#### [Work to be completed]
Omit all pictures. Copy the rest of the material exactly.

····················

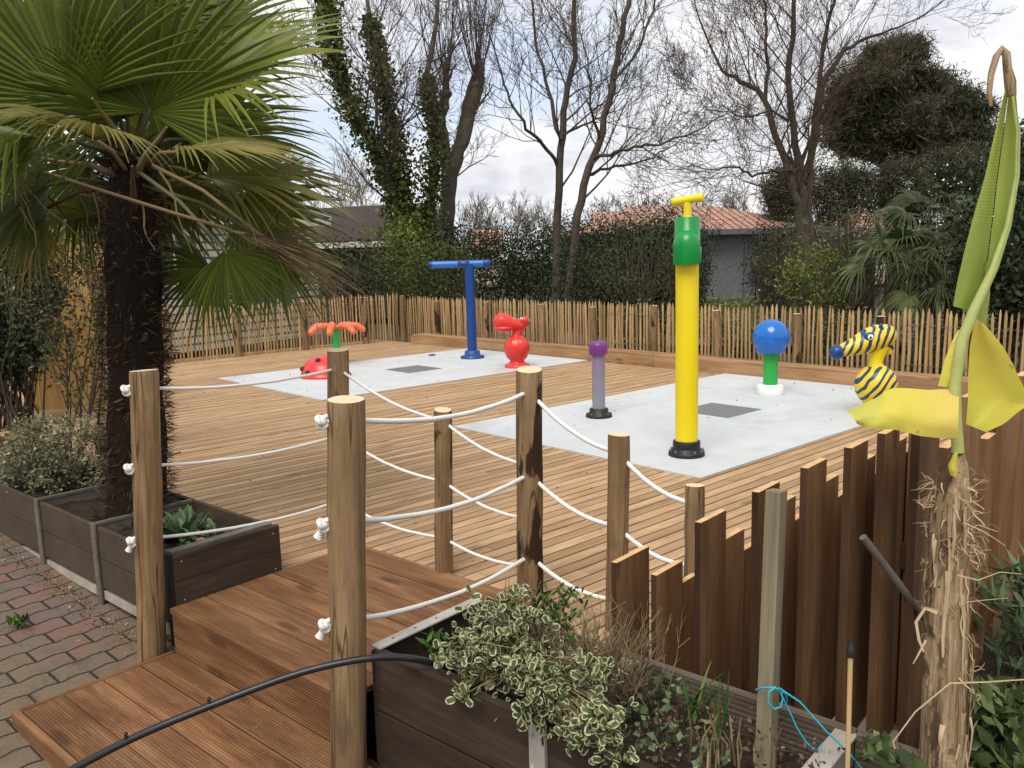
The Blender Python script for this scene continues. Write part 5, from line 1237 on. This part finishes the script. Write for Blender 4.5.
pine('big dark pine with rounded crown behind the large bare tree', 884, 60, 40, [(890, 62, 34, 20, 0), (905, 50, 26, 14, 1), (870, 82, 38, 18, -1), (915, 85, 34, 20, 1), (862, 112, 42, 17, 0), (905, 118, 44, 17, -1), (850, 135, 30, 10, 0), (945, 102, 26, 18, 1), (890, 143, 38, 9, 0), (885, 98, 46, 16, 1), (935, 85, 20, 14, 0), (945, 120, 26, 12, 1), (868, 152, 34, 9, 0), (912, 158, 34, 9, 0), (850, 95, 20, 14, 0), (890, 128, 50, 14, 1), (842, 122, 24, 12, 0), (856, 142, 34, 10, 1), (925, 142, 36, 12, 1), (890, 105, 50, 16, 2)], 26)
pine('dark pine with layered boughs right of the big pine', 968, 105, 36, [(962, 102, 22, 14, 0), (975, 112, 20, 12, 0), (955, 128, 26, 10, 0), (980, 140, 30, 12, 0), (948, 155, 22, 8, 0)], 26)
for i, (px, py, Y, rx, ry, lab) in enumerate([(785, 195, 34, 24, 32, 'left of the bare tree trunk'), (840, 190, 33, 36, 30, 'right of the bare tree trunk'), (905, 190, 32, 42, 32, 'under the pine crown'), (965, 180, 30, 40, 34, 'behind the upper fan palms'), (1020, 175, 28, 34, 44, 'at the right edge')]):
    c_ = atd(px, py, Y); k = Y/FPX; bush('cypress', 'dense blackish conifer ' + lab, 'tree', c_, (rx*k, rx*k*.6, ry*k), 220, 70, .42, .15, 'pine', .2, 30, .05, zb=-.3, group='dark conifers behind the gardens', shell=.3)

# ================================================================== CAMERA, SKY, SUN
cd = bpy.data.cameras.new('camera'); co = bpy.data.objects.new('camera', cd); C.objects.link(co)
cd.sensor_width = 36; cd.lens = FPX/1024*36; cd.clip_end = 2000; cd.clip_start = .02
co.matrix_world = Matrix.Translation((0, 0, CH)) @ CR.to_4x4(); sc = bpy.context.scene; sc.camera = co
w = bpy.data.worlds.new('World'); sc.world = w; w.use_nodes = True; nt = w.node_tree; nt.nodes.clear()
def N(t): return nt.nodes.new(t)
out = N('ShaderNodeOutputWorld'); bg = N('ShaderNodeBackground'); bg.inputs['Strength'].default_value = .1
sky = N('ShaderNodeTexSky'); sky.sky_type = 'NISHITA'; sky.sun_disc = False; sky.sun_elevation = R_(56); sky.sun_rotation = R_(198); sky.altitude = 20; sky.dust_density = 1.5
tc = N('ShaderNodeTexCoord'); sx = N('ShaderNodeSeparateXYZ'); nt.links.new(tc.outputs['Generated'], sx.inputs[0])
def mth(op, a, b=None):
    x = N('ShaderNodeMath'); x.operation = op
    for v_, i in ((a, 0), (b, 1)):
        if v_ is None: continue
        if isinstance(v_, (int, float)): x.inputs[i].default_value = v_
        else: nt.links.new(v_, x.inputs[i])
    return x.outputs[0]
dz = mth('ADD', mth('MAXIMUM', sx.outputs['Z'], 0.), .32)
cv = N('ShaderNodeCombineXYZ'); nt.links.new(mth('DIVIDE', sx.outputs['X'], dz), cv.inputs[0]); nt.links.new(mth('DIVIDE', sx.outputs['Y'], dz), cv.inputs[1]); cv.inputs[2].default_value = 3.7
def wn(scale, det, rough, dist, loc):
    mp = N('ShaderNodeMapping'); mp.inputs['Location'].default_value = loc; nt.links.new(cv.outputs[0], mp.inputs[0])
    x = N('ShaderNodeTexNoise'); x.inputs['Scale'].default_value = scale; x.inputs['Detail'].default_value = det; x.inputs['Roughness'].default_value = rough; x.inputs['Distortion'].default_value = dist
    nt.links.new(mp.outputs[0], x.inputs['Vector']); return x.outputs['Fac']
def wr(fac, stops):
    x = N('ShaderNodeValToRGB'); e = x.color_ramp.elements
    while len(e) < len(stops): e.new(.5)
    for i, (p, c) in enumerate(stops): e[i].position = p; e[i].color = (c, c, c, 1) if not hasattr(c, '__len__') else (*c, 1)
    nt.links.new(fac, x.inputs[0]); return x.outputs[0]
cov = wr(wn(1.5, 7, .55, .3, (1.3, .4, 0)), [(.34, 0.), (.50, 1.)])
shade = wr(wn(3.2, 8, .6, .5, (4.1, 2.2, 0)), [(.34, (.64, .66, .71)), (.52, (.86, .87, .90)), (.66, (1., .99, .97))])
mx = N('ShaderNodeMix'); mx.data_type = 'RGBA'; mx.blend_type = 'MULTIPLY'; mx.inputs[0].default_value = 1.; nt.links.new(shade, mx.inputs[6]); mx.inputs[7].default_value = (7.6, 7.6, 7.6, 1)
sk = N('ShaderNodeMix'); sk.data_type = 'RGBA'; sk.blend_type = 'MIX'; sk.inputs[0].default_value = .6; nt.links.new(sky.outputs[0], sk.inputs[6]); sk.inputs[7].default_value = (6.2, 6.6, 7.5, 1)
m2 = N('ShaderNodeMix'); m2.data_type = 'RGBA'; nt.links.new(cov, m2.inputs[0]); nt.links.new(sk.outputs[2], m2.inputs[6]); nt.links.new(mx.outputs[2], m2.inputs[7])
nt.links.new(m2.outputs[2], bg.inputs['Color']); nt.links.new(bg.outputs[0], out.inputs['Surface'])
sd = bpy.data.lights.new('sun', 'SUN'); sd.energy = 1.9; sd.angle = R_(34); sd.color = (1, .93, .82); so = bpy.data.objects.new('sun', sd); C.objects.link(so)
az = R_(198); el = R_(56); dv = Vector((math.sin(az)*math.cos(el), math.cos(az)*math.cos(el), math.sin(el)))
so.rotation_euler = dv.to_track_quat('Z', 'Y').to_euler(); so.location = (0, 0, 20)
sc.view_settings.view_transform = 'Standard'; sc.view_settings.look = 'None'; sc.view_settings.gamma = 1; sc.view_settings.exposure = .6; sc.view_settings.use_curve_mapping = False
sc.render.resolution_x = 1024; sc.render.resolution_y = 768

····················

#### [Complete response]
The Blender Python script for this scene continues. Write part 5, from line 1237 on. This part finishes the script. Write for Blender 4.5.
pine('big dark pine with rounded crown behind the large bare tree', 884, 60, 40, [(890, 62, 34, 20, 0), (905, 50, 26, 14, 1), (870, 82, 38, 18, -1), (915, 85, 34, 20, 1), (862, 112, 42, 17, 0), (905, 118, 44, 17, -1), (850, 135, 30, 10, 0), (945, 102, 26, 18, 1), (890, 143, 38, 9, 0), (885, 98, 46, 16, 1), (935, 85, 20, 14, 0), (945, 120, 26, 12, 1), (868, 152, 34, 9, 0), (912, 158, 34, 9, 0), (850, 95, 20, 14, 0), (890, 128, 50, 14, 1), (842, 122, 24, 12, 0), (856, 142, 34, 10, 1), (925, 142, 36, 12, 1), (890, 105, 50, 16, 2)], 26)
pine('dark pine with layered boughs right of the big pine', 968, 105, 36, [(962, 102, 22, 14, 0), (975, 112, 20, 12, 0), (955, 128, 26, 10, 0), (980, 140, 30, 12, 0), (948, 155, 22, 8, 0)], 26)
for i, (px, py, Y, rx, ry, lab) in enumerate([(785, 195, 34, 24, 32, 'left of the bare tree trunk'), (840, 190, 33, 36, 30, 'right of the bare tree trunk'), (905, 190, 32, 42, 32, 'under the pine crown'), (965, 180, 30, 40, 34, 'behind the upper fan palms'), (1020, 175, 28, 34, 44, 'at the right edge')]):
    c_ = atd(px, py, Y); k = Y/FPX; bush('cypress', 'dense blackish conifer ' + lab, 'tree', c_, (rx*k, rx*k*.6, ry*k), 220, 70, .42, .15, 'pine', .2, 30, .05, zb=-.3, group='dark conifers behind the gardens', shell=.3)

# ================================================================== CAMERA, SKY, SUN
cd = bpy.data.cameras.new('camera'); co = bpy.data.objects.new('camera', cd); C.objects.link(co)
cd.sensor_width = 36; cd.lens = FPX/1024*36; cd.clip_end = 2000; cd.clip_start = .02
co.matrix_world = Matrix.Translation((0, 0, CH)) @ CR.to_4x4(); sc = bpy.context.scene; sc.camera = co
w = bpy.data.worlds.new('World'); sc.world = w; w.use_nodes = True; nt = w.node_tree; nt.nodes.clear()
def N(t): return nt.nodes.new(t)
out = N('ShaderNodeOutputWorld'); bg = N('ShaderNodeBackground'); bg.inputs['Strength'].default_value = .1
sky = N('ShaderNodeTexSky'); sky.sky_type = 'NISHITA'; sky.sun_disc = False; sky.sun_elevation = R_(56); sky.sun_rotation = R_(198); sky.altitude = 20; sky.dust_density = 1.5
tc = N('ShaderNodeTexCoord'); sx = N('ShaderNodeSeparateXYZ'); nt.links.new(tc.outputs['Generated'], sx.inputs[0])
def mth(op, a, b=None):
    x = N('ShaderNodeMath'); x.operation = op
    for v_, i in ((a, 0), (b, 1)):
        if v_ is None: continue
        if isinstance(v_, (int, float)): x.inputs[i].default_value = v_
        else: nt.links.new(v_, x.inputs[i])
    return x.outputs[0]
dz = mth('ADD', mth('MAXIMUM', sx.outputs['Z'], 0.), .32)
cv = N('ShaderNodeCombineXYZ'); nt.links.new(mth('DIVIDE', sx.outputs['X'], dz), cv.inputs[0]); nt.links.new(mth('DIVIDE', sx.outputs['Y'], dz), cv.inputs[1]); cv.inputs[2].default_value = 3.7
def wn(scale, det, rough, dist, loc):
    mp = N('ShaderNodeMapping'); mp.inputs['Location'].default_value = loc; nt.links.new(cv.outputs[0], mp.inputs[0])
    x = N('ShaderNodeTexNoise'); x.inputs['Scale'].default_value = scale; x.inputs['Detail'].default_value = det; x.inputs['Roughness'].default_value = rough; x.inputs['Distortion'].default_value = dist
    nt.links.new(mp.outputs[0], x.inputs['Vector']); return x.outputs['Fac']
def wr(fac, stops):
    x = N('ShaderNodeValToRGB'); e = x.color_ramp.elements
    while len(e) < len(stops): e.new(.5)
    for i, (p, c) in enumerate(stops): e[i].position = p; e[i].color = (c, c, c, 1) if not hasattr(c, '__len__') else (*c, 1)
    nt.links.new(fac, x.inputs[0]); return x.outputs[0]
cov = wr(wn(1.5, 7, .55, .3, (1.3, .4, 0)), [(.34, 0.), (.50, 1.)])
shade = wr(wn(3.2, 8, .6, .5, (4.1, 2.2, 0)), [(.34, (.64, .66, .71)), (.52, (.86, .87, .90)), (.66, (1., .99, .97))])
mx = N('ShaderNodeMix'); mx.data_type = 'RGBA'; mx.blend_type = 'MULTIPLY'; mx.inputs[0].default_value = 1.; nt.links.new(shade, mx.inputs[6]); mx.inputs[7].default_value = (7.6, 7.6, 7.6, 1)
sk = N('ShaderNodeMix'); sk.data_type = 'RGBA'; sk.blend_type = 'MIX'; sk.inputs[0].default_value = .6; nt.links.new(sky.outputs[0], sk.inputs[6]); sk.inputs[7].default_value = (6.2, 6.6, 7.5, 1)
m2 = N('ShaderNodeMix'); m2.data_type = 'RGBA'; nt.links.new(cov, m2.inputs[0]); nt.links.new(sk.outputs[2], m2.inputs[6]); nt.links.new(mx.outputs[2], m2.inputs[7])
nt.links.new(m2.outputs[2], bg.inputs['Color']); nt.links.new(bg.outputs[0], out.inputs['Surface'])
sd = bpy.data.lights.new('sun', 'SUN'); sd.energy = 1.9; sd.angle = R_(34); sd.color = (1, .93, .82); so = bpy.data.objects.new('sun', sd); C.objects.link(so)
az = R_(198); el = R_(56); dv = Vector((math.sin(az)*math.cos(el), math.cos(az)*math.cos(el), math.sin(el)))
so.rotation_euler = dv.to_track_quat('Z', 'Y').to_euler(); so.location = (0, 0, 20)
sc.view_settings.view_transform = 'Standard'; sc.view_settings.look = 'None'; sc.view_settings.gamma = 1; sc.view_settings.exposure = .6; sc.view_settings.use_curve_mapping = False
sc.render.resolution_x = 1024; sc.render.resolution_y = 768